Parents divorced when I was 8, in 1943...I don't think either could remain faithful to the other, and my father had rather strict ideas about married women not working (unless they had to)--and it was generally a noisy mess. My mom married twice more in quick succession, and then--no more of that for her. My dad re-married in 1947, and remained maried till he died in 1986. I loved his wife, but most people thought she was strict and mean. SHE tasight me about how women are built ("you mean...I've got THREE holes?"--at age 12!)

I don't think anyone in my family was ever interested in anyone of the same sexd, though my mother had many gay friends...

I am AMAZED at so many of you saying you'd be horrified if you discovered your dad had had an extramarital affair with anyone....and yet you're so tolerant of Jack and Ennis (I've always thought, with Jack and Ennis, that when they married, they betrayed eachother)...but it isn't that important to me in real life. Of course it's important not to hurt people, but--shit happens. You get over it--or you don't. It's no reason to despise a parent, because he/she got caught doing something human. Men and women are only MOSTLY monagamous.

I loved my mom, but i adored my father. a brilliant, funny man, who wrote for a living all his life.  I'm told that when i was young, every second second sentence that came out of my mouth began with "My father..."

CLICK TO ENLATGE

starboardlight:

--- Quote from: julie01 on April 25, 2006, 12:37:11 pm ---I am AMAZED at so many of you saying you'd be horrified if you discovered your dad had had an extramarital affair with anyone....and yet you're so tolerant of Jack and Ennis (I've always thought, with Jack and Ennis, that when they married, they betrayed eachother)...but it isn't that important to me in real life. Shit happens. You get over it--or you don't. It's no reason to despise a parent, because he/she got caught doing something human. Men and women are only MOSTLY monagamous.

--- End quote ---

yeah Julie. I guess I'm not amazed but a little perplexed as to how we reconcile this contradiction. My feeling on infidelity is rather theoretical, since I've never been involved with anyone deep enough and long enough to have to face that issue personally.

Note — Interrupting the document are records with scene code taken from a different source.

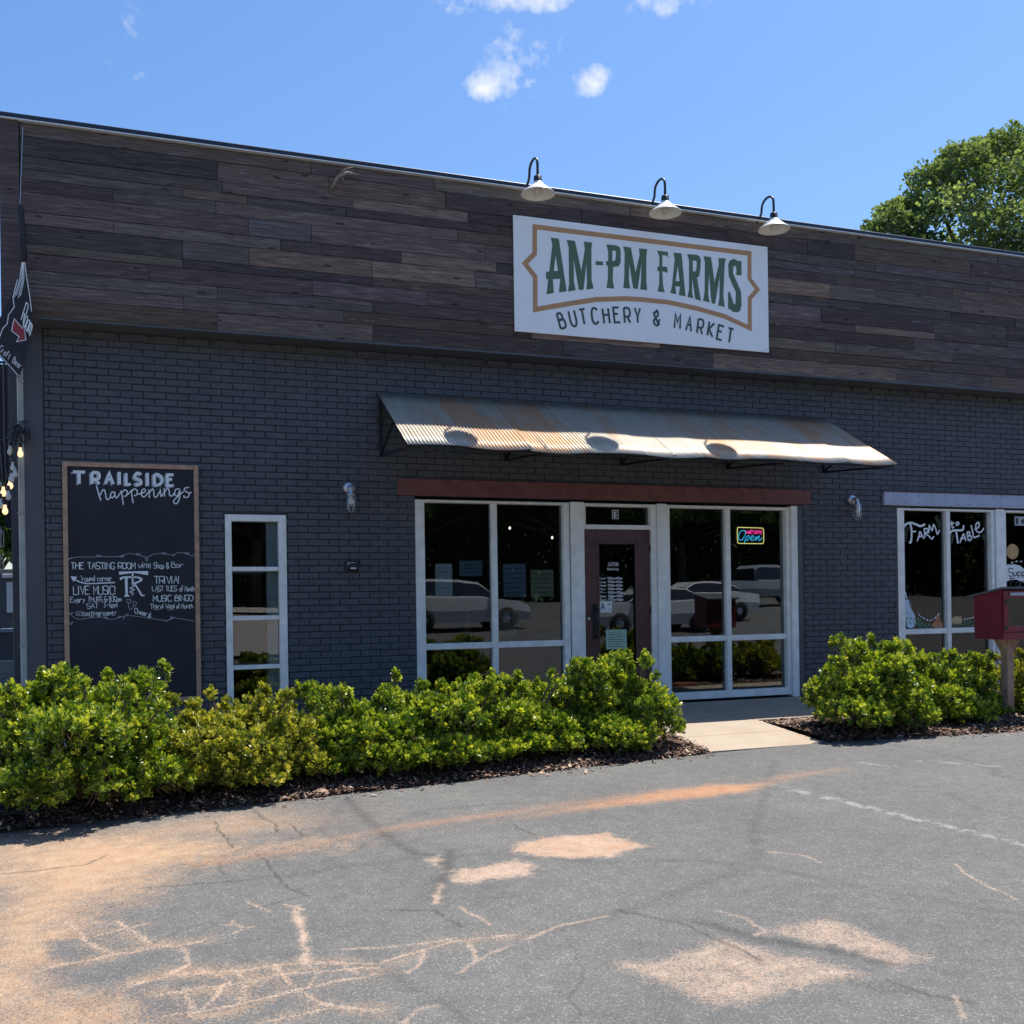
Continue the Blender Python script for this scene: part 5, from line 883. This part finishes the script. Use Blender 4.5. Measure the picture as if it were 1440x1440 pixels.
# ------------------------------------------------------------------ trees
def crown_mesh(seed, rx, rz, zc, leaf, nlob, per, name='crown', extra=None):
    r = np.random.default_rng(seed); d = norm(r.normal(size=(nlob, 3))); d[:,2] = np.abs(d[:,2])*1.0-.25; c = d*np.array([rx, rx, rz])*r.uniform(.45, .86, nlob)[:,None]; R = r.uniform(.14, .30, nlob)*rx
    if extra:
        E_ = np.array(extra); c = np.concatenate([c, E_[:,:3]-np.array([0, 0, zc])]); R = np.concatenate([R, E_[:,3]]); nlob = len(R)
    n = nlob*per; k = np.repeat(np.arange(nlob), per); q = norm(r.normal(size=(n, 3))); q[:,2] = np.where(q[:,2] < -.3, -q[:,2], q[:,2]); rad = R[k]*(np.where(r.random(n) < .78, r.uniform(.80, 1.10, n), r.uniform(.4, .9, n)))*(1+.24*np.sin(q[:,0]*5+k*1.7)*np.cos(q[:,2]*6+k)+.12*np.sin(q[:,1]*11+k*3))
    P = c[k]+q*rad[:,None]*np.array([1, 1, .8])+np.array([0, 0, zc]); D = norm(q*.7+r.normal(0, .6, (n, 3))+np.array([0, 0, -.15])); L = r.uniform(.7, 1.3, n)*leaf
    Q = leaf_polys(P, D, L, L*.45, r)[:n]; Q = np.concatenate([Q]); U = norm(np.cross(D, r.normal(size=(n, 3)))); W_ = (L*.42)[:,None]; Lc = L[:,None]
    Q = np.stack([P, P+D*Lc*.5+U*W_, P+D*Lc, P+D*Lc*.5-U*W_], 1); br = r.normal(.5, .25, nlob)[k]+r.normal(0, .14, n); return quads_mesh(name, Q, 4, TREEL, np.clip(br, 0, 1)), c+np.array([0, 0, zc]), R  # tone per lobe puts lit and dark clumps into the leaf colour
TREEG = leafmat('far_tree_leaf', (.05, .085, .042), (.14, .195, .09), (.26, .33, .16), .38, .65, .15)
TREED = leafmat('dark_tree_leaf', (.04, .07, .022), (.06, .105, .034), (.10, .15, .055), .2, .7, .1)
def tree(x, y, z, H, rx, label, seed, leaf=.16, nlob=60, per=420, rot=0, cache={}, group=None, rz=None, mt=None, extra=None):
    rz = rz or H*.36; zc = H-rz*1.0; t = thing('tree', label, 'tree', (x, y, z), group); t.rotation_euler.z = rot; key = (seed, H, rx)
    if key not in cache: cache[key] = crown_mesh(seed, rx, rz, zc, leaf, nlob, per, extra=extra)
    if mt: cache[key][0].materials[0] = mt
    me, c, R = cache[key]; link('crown', me, t); m = MB(); tr = H*.028; m.tube([(0, 0, -.4), (.05, 0, H*.2), (-.05, .1, zc*.75), (0, 0, zc), (.1, 0, H*.85)], [tr*1.3, tr, tr*.8, tr*.6, tr*.15], 10)
    for i in range(0, len(c), 3): p = Vector(c[i]); s0 = Vector((0, 0, zc*.55+(p.z-zc*.55)*.25)); m.tube([s0, s0.lerp(p, .5)+Vector((0, 0, .2)), p], [tr*.4, tr*.25, tr*.08], 6)
    m.obj('trunk', BARK, t, True); return t
tree(22.6, 15.0, -.2, 15.4, 6.2, 'tall leafy green tree rising behind the roof at the right', 21, .13, 90, 1500, rz=6.6, mt=TREEG, extra=[(-5.8, -.5, 12.9, .75), (-5.2, 0, 13.6, .6), (-5.3, -.8, 12.2, .9), (-4.1, -.5, 14.5, .8), (-4.6, -.3, 13.6, .7), (-4.0, -1.2, 13.2, 1.2), (-3.2, -.8, 15.2, .85), (-2.3, 0, 15.3, 1.0), (-2.8, -1.6, 13.9, 1.2), (-1.4, -.5, 15.9, .9), (-.4, 0, 16.1, 1.0), (-1.2, -2.2, 14.3, 1.3), (.8, -.4, 15.5, 1.3), (.6, -2.6, 14.2, 1.3), (2.4, -1, 15.0, 1.4), (4.2, -1, 14.6, 1.5), (-3.2, -2.4, 12.4, 1.2), (-1.2, -3, 12.6, 1.4), (1.2, -3, 12.8, 1.4)])
# ------------------------------------------------------------------ side yard at the left of the building
m = MB(); m.tube([(-6.39, -.04, 3.9), (-6.39, -.04, .05)], .0, 4)
ds = thing('downspout', 'pale grey ribbed downspout at the left corner of the building', 'downspout', (-6.445, -.0, 0)); m = MB(); m.bbox(-.028, .028, -.035, .02, .0, 3.9, .008); m.obj('pipe', mat('pale_grey_metal', (.42, .43, .40), .5, var=.1), ds)
m = MB(); [m.bbox(dx-.004, dx+.004, -.041, -.034, .02, 3.88, .002) for dx in (-.012, .012)]; m.obj('rib', mat('pale_grey_rib', (.36, .37, .35), .5), ds)
for z in (.9, 2.2, 3.5): m = MB(); m.bbox(-.034, .034, -.044, .02, z, z+.03, .003); m.obj('strap', mat('strap_grey', (.3, .31, .30), .5), ds)
sc_ = thing('side_post', 'dark wooden patio post just behind the left building corner', 'post', (-6.66, 1.6, 0)); m = MB(); m.bbox(-.06, .06, -.06, .06, -.1, 4.0, .005); m.obj('upright', DARKPAINT, sc_)
m = MB(); m.bbox(-.10, .10, -.10, .10, -.1, .1, .01); m.obj('footing', CONC, sc_)
pc = thing('patio_curtain', 'grey patio curtain gathered beside the post at the left of the building', 'curtain', (-6.93, 3.2, 0)); m = MB(); V = []; F = []
for j in range(14):
    z = 2.3+j*.16
    for i in range(24): V.append(((i/23-.5)*.30*(.35+.65*min(1, j/7)), .05*math.sin(i*1.4), z))
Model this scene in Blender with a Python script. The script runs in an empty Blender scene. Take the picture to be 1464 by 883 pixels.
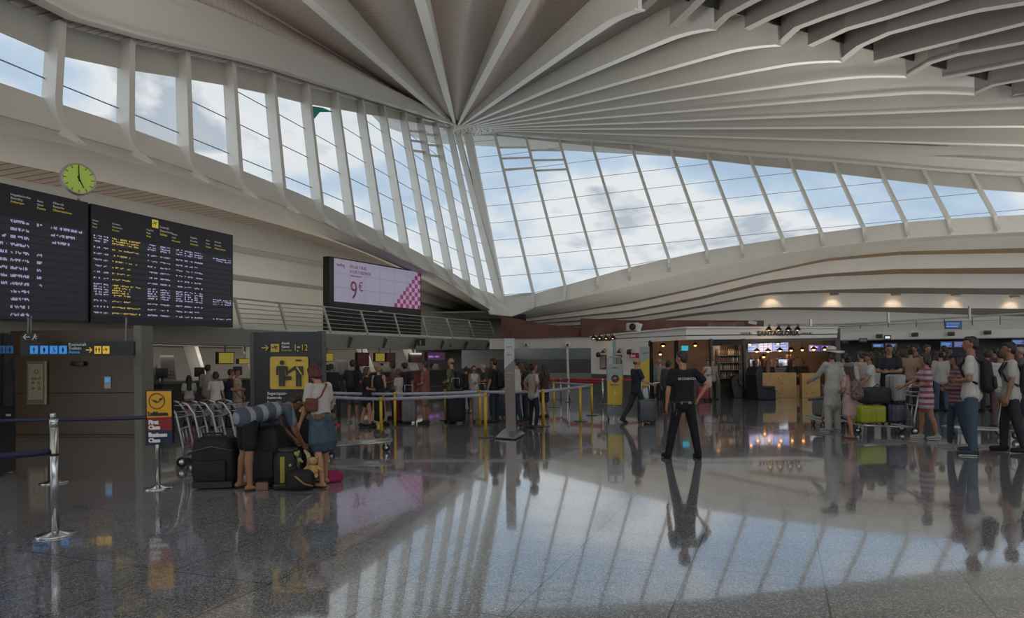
import bpy, bmesh, math, random
from mathutils import Vector, Matrix
random.seed(7)
V = Vector
S = bpy.context.scene
COL = bpy.data.collections.new('hall'); S.collection.children.link(COL)
W_PX, H_PX, F_PX = 1464, 883, 976.0
CAM_H, HZ, ROLL = 1.65, 513.0, 0.0123
CAM = V((0, 0, CAM_H))
RV = V((math.cos(ROLL), 0, -math.sin(ROLL)))
UV_ = V((math.sin(ROLL), 0, math.cos(ROLL)))
FV = V((0, 1, 0))
PI = math.pi

def ray(px, py):
    return FV + RV * ((px - 732) / F_PX) + UV_ * ((HZ - py) / F_PX)
def pt(px, py, D):                       # point at depth D
    return CAM + ray(px, py) * D
def flo(px, py, z=0.0):                  # point on the horizontal plane z
    r = ray(px, py)
    return CAM + r * ((z - CAM_H) / r.z)
def proj(p):
    q = V(p) - CAM
    x, y = q.dot(RV) / q.y, q.dot(UV_) / q.y
    return 732 + x * F_PX, HZ - y * F_PX
def vpl(px, py, C, d, off=0.0):          # vertical plane through C (+ off outward) along d
    r = ray(px, py)
    n = V((-d.y, d.x, 0))
    c = V((C.x, C.y, 0)) + outw(d) * off
    k = (c - V((CAM.x, CAM.y, 0))).dot(n) / V((r.x, r.y, 0)).dot(n)
    return CAM + r * k
def interp(tab, x):
    if x <= tab[0][0]:
        a, b = tab[0], tab[1]
    elif x >= tab[-1][0]:
        a, b = tab[-2], tab[-1]
    else:
        for a, b in zip(tab, tab[1:]):
            if a[0] <= x <= b[0]: break
    return a[1] + (b[1] - a[1]) * (x - a[0]) / (b[0] - a[0])

# ------------------------------------------------------------------ materials
MATS = {}
def srgb(h):
    if isinstance(h, str):
        h = [int(h[i:i+2], 16) / 255 for i in (0, 2, 4)]
    return tuple((c / 12.92 if c <= 0.04045 else ((c + 0.055) / 1.055) ** 2.4) for c in h) + (1.0,)
def mat(name, col, rough=0.6, metal=0.0, var=0.06, scale=6.0, emit=0.0, bump=0.0, spec=0.5, coat=0.0):
    if name in MATS: return MATS[name]
    m = bpy.data.materials.new(name); m.use_nodes = True
    nt = m.node_tree; N = nt.nodes; L = nt.links
    b = N['Principled BSDF']
    c = srgb(col)
    b.inputs['Roughness'].default_value = rough
    b.inputs['Metallic'].default_value = metal
    b.inputs['Specular IOR Level'].default_value = spec
    b.inputs['Coat Weight'].default_value = coat
    tc = N.new('ShaderNodeTexCoord')
    nz = N.new('ShaderNodeTexNoise'); nz.inputs['Scale'].default_value = scale; nz.inputs['Detail'].default_value = 3
    L.new(tc.outputs['Object'], nz.inputs['Vector'])
    rp = N.new('ShaderNodeValToRGB')
    rp.color_ramp.elements[0].position = 0.3; rp.color_ramp.elements[1].position = 0.7
    rp.color_ramp.elements[0].color = tuple(max(0, x * (1 - var)) for x in c[:3]) + (1,)
    rp.color_ramp.elements[1].color = tuple(min(1, x * (1 + var)) for x in c[:3]) + (1,)
    L.new(nz.outputs['Fac'], rp.inputs['Fac'])
    L.new(rp.outputs['Color'], b.inputs['Base Color'])
    if bump:
        bp = N.new('ShaderNodeBump'); bp.inputs['Strength'].default_value = bump; bp.inputs['Distance'].default_value = 0.02
        L.new(nz.outputs['Fac'], bp.inputs['Height']); L.new(bp.outputs['Normal'], b.inputs['Normal'])
    if emit:
        b.inputs['Emission Color'].default_value = c
        b.inputs['Emission Strength'].default_value = emit
    MATS[name] = m
    return m

def stripes(name, c0, c1, scale, axis='X', width=0.15, rough=0.6, objspace=True, rot=0.0):
    """boards: a thin dark joint at each repeat along an axis"""
    if name in MATS: return MATS[name]
    m = mat(name, c0, rough)
    nt = m.node_tree; N = nt.nodes; L = nt.links
    b = N['Principled BSDF']
    old = b.inputs['Base Color'].links[0].from_socket
    tc = N.new('ShaderNodeTexCoord'); mp = N.new('ShaderNodeMapping'); mp.inputs['Rotation'].default_value[2] = rot
    L.new(tc.outputs['Object'], mp.inputs['Vector'])
    sx = N.new('ShaderNodeSeparateXYZ'); L.new(mp.outputs['Vector'], sx.inputs['Vector'])
    mu = N.new('ShaderNodeMath'); mu.operation = 'MULTIPLY'; mu.inputs[1].default_value = scale
    L.new(sx.outputs[axis], mu.inputs[0])
    fr = N.new('ShaderNodeMath'); fr.operation = 'FRACT'; L.new(mu.outputs[0], fr.inputs[0])
    lt = N.new('ShaderNodeMath'); lt.operation = 'LESS_THAN'; lt.inputs[1].default_value = width
    L.new(fr.outputs[0], lt.inputs[0])
    mx = N.new('ShaderNodeMix'); mx.data_type = 'RGBA'
    L.new(lt.outputs[0], mx.inputs['Factor']); L.new(old, mx.inputs['A'])
    mx.inputs['B'].default_value = srgb(c1)
    L.new(mx.outputs['Result'], b.inputs['Base Color'])
    return m

def emis(name, col, strength):
    if name in MATS: return MATS[name]
    m = bpy.data.materials.new(name); m.use_nodes = True
    b = m.node_tree.nodes['Principled BSDF']
    b.inputs['Base Color'].default_value = (0.01, 0.01, 0.01, 1)
    b.inputs['Emission Color'].default_value = srgb(col); b.inputs['Emission Strength'].default_value = strength
    b.inputs['Roughness'].default_value = 0.3
    MATS[name] = m
    return m
def glass(name, tint='e8f2f4', refl=1.0):
    if name in MATS: return MATS[name]
    m = bpy.data.materials.new(name); m.use_nodes = True
    nt = m.node_tree; N = nt.nodes; L = nt.links; N.clear()
    o = N.new('ShaderNodeOutputMaterial'); mx = N.new('ShaderNodeMixShader')
    t = N.new('ShaderNodeBsdfTransparent'); t.inputs['Color'].default_value = srgb(tint)
    g = N.new('ShaderNodeBsdfGlossy'); g.inputs['Roughness'].default_value = 0.02
    lw = N.new('ShaderNodeLayerWeight'); pw = N.new('ShaderNodeMath'); pw.operation = 'POWER'; pw.inputs[1].default_value = 4
    fr = N.new('ShaderNodeMath'); fr.operation = 'MULTIPLY_ADD'; fr.inputs[1].default_value = 0.4 * refl; fr.inputs[2].default_value = 0.03 * refl
    L.new(lw.outputs['Facing'], pw.inputs[0]); L.new(pw.outputs[0], fr.inputs[0])
    L.new(fr.outputs[0], mx.inputs[0]); L.new(t.outputs[0], mx.inputs[1]); L.new(g.outputs[0], mx.inputs[2])
    L.new(mx.outputs[0], o.inputs['Surface'])
    MATS[name] = m
    return m

# ------------------------------------------------------------------ objects
def outw(d):                             # outward normal of a facade direction
    n = V((-d.y, d.x, 0))
    return n if n.dot(V((-0.46, 0.89, 0))) > 0 else -n
def tag(o, label=None, cat=None, group=None, kind=None):
    if label: o['label'] = label
    if cat: o['category'] = cat
    if group: o['group'] = group
    if kind: o['kind'] = kind
    return o
def empty(name, loc=(0, 0, 0), rz=0.0):
    o = bpy.data.objects.new(name, None); COL.objects.link(o)
    o.location = loc; o.rotation_euler = (0, 0, rz); o.empty_display_size = 0.2
    return o
def copy_tree(o, parent=None):
    c = o.copy(); COL.objects.link(c); c.parent = parent
    for ch in list(o.children): copy_tree(ch, c)
    return c
def frame_from(z):
    z = V(z).normalized()
    a = V((0, 0, 1)) if abs(z.z) < 0.9 else V((1, 0, 0))
    x = a.cross(z).normalized(); y = z.cross(x)
    return x, y, z

class MB:
    def __init__(s): s.v = []; s.f = []; s.sm = []; s.mi = []; s.cur = 0
    def add(s, vs, fs, smooth=False):
        k = len(s.v); s.v += [tuple(x) for x in vs]
        for f in fs: s.f.append([i + k for i in f]); s.sm.append(smooth); s.mi.append(s.cur)
        return s
    def poly(s, *vs): return s.add(vs, [list(range(len(vs)))])
    def strip(s, A, B, smooth=True):
        n = len(A)
        return s.add(list(A) + list(B), [[i, i + 1, n + i + 1, n + i] for i in range(n - 1)], smooth)
    def grid(s, rows, smooth=True, closed=False):
        n = len(rows[0]); vs = [p for r in rows for p in r]; fs = []
        for j in range(len(rows) - 1):
            for i in range(n if closed else n - 1):
                a = j * n + i; b = j * n + (i + 1) % n
                fs.append([a, b, b + n, a + n])
        return s.add(vs, fs, smooth)
    def box(s, c, sz, M=None):
        x, y, z = (q / 2 for q in sz)
        vs = [V((i * x, j * y, k * z)) for i in (-1, 1) for j in (-1, 1) for k in (-1, 1)]
        if M is not None: vs = [M @ v for v in vs]
        vs = [v + V(c) for v in vs]
        return s.add(vs, [[0, 1, 3, 2], [4, 6, 7, 5], [0, 4, 5, 1], [2, 3, 7, 6], [0, 2, 6, 4], [1, 5, 7, 3]])
    def bbox(s, c, sz, b=0.01, M=None):  # box with bevelled edges
        bm = bmesh.new(); bmesh.ops.create_cube(bm, size=1.0)
        bmesh.ops.scale(bm, vec=V(sz), verts=bm.verts)
        b = min(b, min(sz) * 0.45)
        bmesh.ops.bevel(bm, geom=list(bm.edges), offset=b, segments=3, affect='EDGES', profile=0.5)
        vs = [v.co.copy() for v in bm.verts]
        if M is not None: vs = [M @ v for v in vs]
        vs = [v + V(c) for v in vs]
        bm.verts.index_update()
        s.add(vs, [[v.index for v in f.verts] for f in bm.faces], True); bm.free()
        return s
    def bar(s, a, b, w, h, up=(0, 0, 1)):  # rectangular bar from a to b
        a, b = V(a), V(b); z = (b - a).normalized(); u = V(up)
        x = u.cross(z)
        if x.length < 1e-4: x = V((1, 0, 0)).cross(z)
        x.normalize(); y = z.cross(x)
        vs = [p + x * (i * w / 2) + y * (j * h / 2) for p in (a, b) for (i, j) in ((-1, -1), (1, -1), (1, 1), (-1, 1))]
        return s.add(vs, [[3, 2, 1, 0], [4, 5, 6, 7], [0, 1, 5, 4], [1, 2, 6, 5], [2, 3, 7, 6], [3, 0, 4, 7]])
    def cone(s, a, b, r0, r1, n=12, cap=True):
        a, b = V(a), V(b); x, y, z = frame_from(b - a)
        ring = lambda p, r: [p + x * (r * math.cos(2 * PI * i / n)) + y * (r * math.sin(2 * PI * i / n)) for i in range(n)]
        s.grid([ring(a, r0), ring(b, r1)], True, True)
        if cap: s.poly(*reversed(ring(a, r0))); s.poly(*ring(b, r1))
        return s
    def tube(s, pts, r, n=8, closed=False):
        pts = [V(p) for p in pts]; rows = []
        m = len(pts); px = None
        for i, p in enumerate(pts):
            if closed: t = pts[(i + 1) % m] - pts[i - 1]
            else: t = pts[min(i + 1, m - 1)] - pts[max(i - 1, 0)]
            t.normalize()
            if px is None: x = frame_from(t)[0]
            else: x = (px - t * px.dot(t)).normalized()
            px = x; y = t.cross(x)
            rr = r[i] if isinstance(r, (list, tuple)) else r
            rows.append([p + x * (rr * math.cos(2 * PI * k / n)) + y * (rr * math.sin(2 * PI * k / n)) for k in range(n)])
        if closed: rows.append(rows[0])
        s.grid(rows, True, True)
        if not closed: s.poly(*reversed(rows[0])); s.poly(*rows[-1])
        return s
    def lathe(s, prof, c=(0, 0, 0), n=20, M=None):
        rows = []
        for (r, z) in prof:
            vs = [V((r * math.cos(2 * PI * k / n), r * math.sin(2 * PI * k / n), z)) for k in range(n)]
            if M is not None: vs = [M @ v for v in vs]
            rows.append([v + V(c) for v in vs])
        s.grid(rows, True, True)
        return s
    def ball(s, c, r, n=12, m=8, M=None):  # r may be a triple
        if not isinstance(r, (tuple, list)): r = (r, r, r)
        rows = []
        for j in range(m + 1):
            th = PI * j / m - PI / 2
            vs = [V((r[0] * math.cos(th) * math.cos(2 * PI * k / n), r[1] * math.cos(th) * math.sin(2 * PI * k / n), r[2] * math.sin(th))) for k in range(n)]
            if M is not None: vs = [M @ v for v in vs]
            rows.append([v + V(c) for v in vs])
        return s.grid(rows, True, True)
    def prism(s, pts, d):                # extrude planar polygon pts by vector d
        pts = [V(p) for p in pts]; d = V(d); n = len(pts)
        q = [p + d for p in pts]
        return s.add(pts + q, [list(range(n))[::-1], list(range(n, 2 * n))] + [[i, (i + 1) % n, n + (i + 1) % n, n + i] for i in range(n)])
    def build(s, name, m, parent=None, origin=None, solid=0.0, bevel=0.0):
        me = bpy.data.meshes.new(name)
        o0 = V(origin) if origin is not None else V((0, 0, 0))
        me.from_pydata([tuple(V(v) - o0) for v in s.v], [], s.f)
        me.polygons.foreach_set('use_smooth', s.sm)
        ms = m if isinstance(m, (list, tuple)) else [m]
        for k in ms: me.materials.append(k)
        if len(ms) > 1: me.polygons.foreach_set('material_index', s.mi)
        bm = bmesh.new(); bm.from_mesh(me)
        bmesh.ops.remove_doubles(bm, verts=bm.verts, dist=1e-5)
        bmesh.ops.recalc_face_normals(bm, faces=bm.faces)
        bm.to_mesh(me); bm.free()
        o = bpy.data.objects.new(name, me); COL.objects.link(o)
        o.location = o0
        if parent is not None: o.parent = parent
        if solid:
            md = o.modifiers.new('solid', 'SOLIDIFY'); md.thickness = solid; md.offset = 0
        if bevel:
            md = o.modifiers.new('bevel', 'BEVEL'); md.width = bevel; md.segments = 2
        return o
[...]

I'm trying to imagine my parents. My younger brother and I have a suspicion that my mother perhaps may be bi, if she grew up in a time and place that didn't allow her to acknowledge sexuality at all. She grew up in Asia, where women's sexuality wasn't even talked about much. Only the very privileged elite few had access to those old literature, and even then they're male oriented. For the most part women were daughters, wives, and mothers. As she was growing up, and even to now, the family is such a strong unit, individuality takes a back seat. I would talk to her about what she had dreamed for herself when she was young, and it breaks my heart that she was never allowed opportunities to pursue them. For her now, the family is such a focus, I can't imagine her doing anything at all to harm that. Outside of the family I do notice that she has very strong emotional bonds with her female friends. They may be affairs, but to me and I'm sure to her, they don't threaten the family structure. Those relationships give her something that we as a family couldn't, but they don't demand that she make choices between family or friends. They simply exist along side one another. Even if those friendships had sexual/romantic components, I don't think I'd feel betrayed.

As for the idea of my father being unfaithful to her, I don't know. He's admitted to me that he believes he loves her and needs her more than she does him. Not that he think she doesn't loves him, but that he feels she could carry on with life without him, where as he wouldn't know how to live without her. At their age, I was surprised that he still felt such passionate emotions. it was the most open, loving and emotional words I've ever heard from this very stoic man. Because of that, I don't think he could give himself to anyone but her. Although, I know for a fact that my uncles, when on trips in Asia, have visited "brothels" before. I don't know if my father has done the same. I just can't imagine he would, as he's such a clean freak, and those places are known to be less than sanitary.